Evakuierungen für beendet erklärt

Am 26. August erklärte Bundeskanzlerin Angela Merkel (CDU) die Evakuierungen aus Kabul für beendet. Man verhandele mit Hochdruck, wie weiter Menschen das Land verlassen könnten, sagte Merkel auf der Pressekonferenz.

Indessen schrieben die Hilfsorganisationen, dass der Fokus während der Evakuierungsflüge der Bundeswehr auf der Meldung von Fällen aus dem Raum Kabul an das Auswärtige Amt gelegen habe. "Zugleich erreichten uns und viele weitere zivilgesellschaftliche Organisationen landesweit Fälle aus anderen Provinzen, die für die Evakuierungsflüge nicht infrage kamen."

Vergabe humanitärer Visa ohne Beschränkung

Demnach hätten die Organisationen nach dem Stichtag 1.320 Fälle schutzbedürftiger Personen an die Beauftragte der Bundesregierung für Menschenrechtspolitik und Humanitäre Hilfe gemeldet.
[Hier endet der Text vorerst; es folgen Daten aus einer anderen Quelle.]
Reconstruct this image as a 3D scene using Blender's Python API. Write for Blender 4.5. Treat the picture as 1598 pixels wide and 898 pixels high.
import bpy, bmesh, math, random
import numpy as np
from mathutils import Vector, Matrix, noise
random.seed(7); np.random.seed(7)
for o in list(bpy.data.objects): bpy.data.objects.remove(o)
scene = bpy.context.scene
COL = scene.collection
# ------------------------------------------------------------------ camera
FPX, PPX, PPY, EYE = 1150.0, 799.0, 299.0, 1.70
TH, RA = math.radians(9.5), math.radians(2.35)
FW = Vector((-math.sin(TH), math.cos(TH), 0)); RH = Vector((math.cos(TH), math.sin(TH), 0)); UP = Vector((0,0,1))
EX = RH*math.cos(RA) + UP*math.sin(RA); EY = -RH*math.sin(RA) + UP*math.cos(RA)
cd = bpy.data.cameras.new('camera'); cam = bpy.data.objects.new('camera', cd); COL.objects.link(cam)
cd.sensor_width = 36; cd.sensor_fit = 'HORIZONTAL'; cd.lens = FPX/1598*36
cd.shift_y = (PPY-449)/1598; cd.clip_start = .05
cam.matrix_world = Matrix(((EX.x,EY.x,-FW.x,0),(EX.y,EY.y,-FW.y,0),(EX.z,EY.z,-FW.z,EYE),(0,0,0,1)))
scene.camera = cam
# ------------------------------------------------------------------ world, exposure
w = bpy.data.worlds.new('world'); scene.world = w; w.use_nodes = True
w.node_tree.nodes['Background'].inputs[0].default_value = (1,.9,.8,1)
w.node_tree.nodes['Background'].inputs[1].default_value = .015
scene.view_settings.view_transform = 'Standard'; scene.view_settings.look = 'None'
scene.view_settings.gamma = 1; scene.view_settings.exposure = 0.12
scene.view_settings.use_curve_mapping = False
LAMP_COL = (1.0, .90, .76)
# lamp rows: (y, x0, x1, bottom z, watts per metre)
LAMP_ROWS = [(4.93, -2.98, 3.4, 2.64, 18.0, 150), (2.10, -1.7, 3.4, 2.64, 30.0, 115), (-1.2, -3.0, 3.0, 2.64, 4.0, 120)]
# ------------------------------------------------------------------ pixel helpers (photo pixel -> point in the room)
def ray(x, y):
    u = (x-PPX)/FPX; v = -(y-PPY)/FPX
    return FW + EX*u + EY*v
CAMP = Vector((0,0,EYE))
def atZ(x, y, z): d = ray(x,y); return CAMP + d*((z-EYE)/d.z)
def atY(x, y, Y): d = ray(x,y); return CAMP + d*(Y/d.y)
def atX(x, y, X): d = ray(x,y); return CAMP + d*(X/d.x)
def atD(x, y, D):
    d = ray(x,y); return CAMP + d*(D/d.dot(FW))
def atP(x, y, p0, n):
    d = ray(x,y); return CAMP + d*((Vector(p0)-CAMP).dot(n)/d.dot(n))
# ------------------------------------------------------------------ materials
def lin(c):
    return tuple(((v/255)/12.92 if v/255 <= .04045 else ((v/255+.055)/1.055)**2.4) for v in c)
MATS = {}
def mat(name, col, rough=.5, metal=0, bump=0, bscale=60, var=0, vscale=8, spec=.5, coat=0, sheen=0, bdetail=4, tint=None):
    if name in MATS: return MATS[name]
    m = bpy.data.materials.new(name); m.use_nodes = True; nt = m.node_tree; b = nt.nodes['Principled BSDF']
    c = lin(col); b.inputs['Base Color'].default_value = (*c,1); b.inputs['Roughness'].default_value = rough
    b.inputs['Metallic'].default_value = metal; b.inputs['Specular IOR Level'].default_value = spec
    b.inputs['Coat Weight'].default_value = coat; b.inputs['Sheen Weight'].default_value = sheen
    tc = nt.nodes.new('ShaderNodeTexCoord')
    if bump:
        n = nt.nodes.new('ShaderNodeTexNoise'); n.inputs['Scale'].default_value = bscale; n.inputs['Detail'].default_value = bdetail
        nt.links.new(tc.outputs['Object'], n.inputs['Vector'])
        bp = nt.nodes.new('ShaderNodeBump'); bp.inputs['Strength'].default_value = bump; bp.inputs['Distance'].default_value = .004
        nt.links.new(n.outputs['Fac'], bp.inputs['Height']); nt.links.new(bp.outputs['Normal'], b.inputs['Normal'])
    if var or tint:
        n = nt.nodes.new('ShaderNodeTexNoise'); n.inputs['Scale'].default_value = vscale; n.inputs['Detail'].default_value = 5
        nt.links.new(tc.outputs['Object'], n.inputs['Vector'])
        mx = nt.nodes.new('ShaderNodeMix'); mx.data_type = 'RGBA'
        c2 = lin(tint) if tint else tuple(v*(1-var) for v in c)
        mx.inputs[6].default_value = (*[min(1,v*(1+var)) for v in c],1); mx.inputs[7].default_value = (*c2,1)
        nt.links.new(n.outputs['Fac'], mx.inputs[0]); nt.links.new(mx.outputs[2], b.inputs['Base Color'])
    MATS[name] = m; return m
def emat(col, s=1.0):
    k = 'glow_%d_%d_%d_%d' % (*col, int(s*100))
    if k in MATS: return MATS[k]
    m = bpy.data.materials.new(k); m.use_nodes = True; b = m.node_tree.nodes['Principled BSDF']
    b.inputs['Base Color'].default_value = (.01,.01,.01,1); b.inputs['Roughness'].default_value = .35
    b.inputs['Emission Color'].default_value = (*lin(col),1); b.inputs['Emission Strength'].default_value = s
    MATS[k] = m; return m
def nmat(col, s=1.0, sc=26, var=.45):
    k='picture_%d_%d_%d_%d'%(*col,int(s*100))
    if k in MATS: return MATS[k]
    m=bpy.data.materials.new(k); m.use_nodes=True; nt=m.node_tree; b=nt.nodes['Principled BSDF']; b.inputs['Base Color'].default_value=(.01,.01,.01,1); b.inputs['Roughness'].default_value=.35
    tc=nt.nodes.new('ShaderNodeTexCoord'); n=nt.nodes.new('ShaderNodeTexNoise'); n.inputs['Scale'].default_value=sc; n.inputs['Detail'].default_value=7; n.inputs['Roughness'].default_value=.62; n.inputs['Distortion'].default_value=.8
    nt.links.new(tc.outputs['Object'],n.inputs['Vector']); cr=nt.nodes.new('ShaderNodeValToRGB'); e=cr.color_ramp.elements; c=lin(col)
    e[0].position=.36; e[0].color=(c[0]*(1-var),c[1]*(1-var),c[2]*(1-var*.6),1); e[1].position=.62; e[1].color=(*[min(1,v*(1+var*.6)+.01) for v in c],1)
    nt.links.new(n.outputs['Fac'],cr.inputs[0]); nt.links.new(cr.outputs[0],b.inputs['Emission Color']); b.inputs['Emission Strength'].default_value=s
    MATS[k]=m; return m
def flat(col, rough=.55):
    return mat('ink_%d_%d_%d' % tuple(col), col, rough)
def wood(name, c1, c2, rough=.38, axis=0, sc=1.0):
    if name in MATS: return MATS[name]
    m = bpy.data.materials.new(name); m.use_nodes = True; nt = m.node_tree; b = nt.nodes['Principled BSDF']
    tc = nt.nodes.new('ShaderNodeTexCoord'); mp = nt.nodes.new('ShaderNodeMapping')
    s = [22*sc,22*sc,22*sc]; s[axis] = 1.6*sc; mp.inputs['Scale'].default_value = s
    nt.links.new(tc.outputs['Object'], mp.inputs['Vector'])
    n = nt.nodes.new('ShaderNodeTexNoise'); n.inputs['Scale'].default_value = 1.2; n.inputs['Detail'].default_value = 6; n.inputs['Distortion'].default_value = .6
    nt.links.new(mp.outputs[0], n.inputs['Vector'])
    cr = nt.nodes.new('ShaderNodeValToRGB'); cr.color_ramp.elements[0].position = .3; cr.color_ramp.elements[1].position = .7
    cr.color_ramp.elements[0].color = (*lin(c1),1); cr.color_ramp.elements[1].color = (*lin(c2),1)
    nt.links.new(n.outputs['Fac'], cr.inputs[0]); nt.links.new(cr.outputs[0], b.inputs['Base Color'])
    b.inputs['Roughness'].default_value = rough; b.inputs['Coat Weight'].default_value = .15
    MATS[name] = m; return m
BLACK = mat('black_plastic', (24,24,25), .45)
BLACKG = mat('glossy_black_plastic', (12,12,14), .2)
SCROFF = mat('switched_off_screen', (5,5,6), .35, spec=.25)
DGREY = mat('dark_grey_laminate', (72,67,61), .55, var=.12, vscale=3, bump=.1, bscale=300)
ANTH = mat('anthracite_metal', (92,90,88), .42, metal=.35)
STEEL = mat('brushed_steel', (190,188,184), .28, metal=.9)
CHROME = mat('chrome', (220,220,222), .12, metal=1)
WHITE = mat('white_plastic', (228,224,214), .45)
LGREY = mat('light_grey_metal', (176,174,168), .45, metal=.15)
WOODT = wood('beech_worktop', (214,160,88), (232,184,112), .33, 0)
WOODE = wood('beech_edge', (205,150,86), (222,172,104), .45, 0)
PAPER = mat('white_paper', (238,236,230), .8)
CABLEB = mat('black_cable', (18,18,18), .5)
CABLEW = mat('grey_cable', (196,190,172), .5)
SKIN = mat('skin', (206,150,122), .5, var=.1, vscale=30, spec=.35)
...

Unter diesen seien Journalisten, Menschenrechtsaktivisten, Distriktgouverneure und Juristen, die in den vergangenen Jahren Terroristen ins Gefängnis gebracht haben. "Diese Menschen wechseln ständig ihre Verstecke und können sich und ihre Familien kaum versorgen. Ihnen muss schnellstmöglich eine Aufnahme ermöglicht werden", fordern die Unterzeichner des Briefes.

Die Organisationen fordern Minister Seehofer auf, die Vergabe humanitärer Visa ohne Beschränkung auf vorab festgelegte Kontingente zu unterstützen. Zudem müsse das Innenministerium schnelle Ausreisen und beschleunigte Verfahren durch die Einrichtung von Bundesaufnahmeprogrammen und Zustimmung zu Landesaufnahmeprogrammen ermöglichen.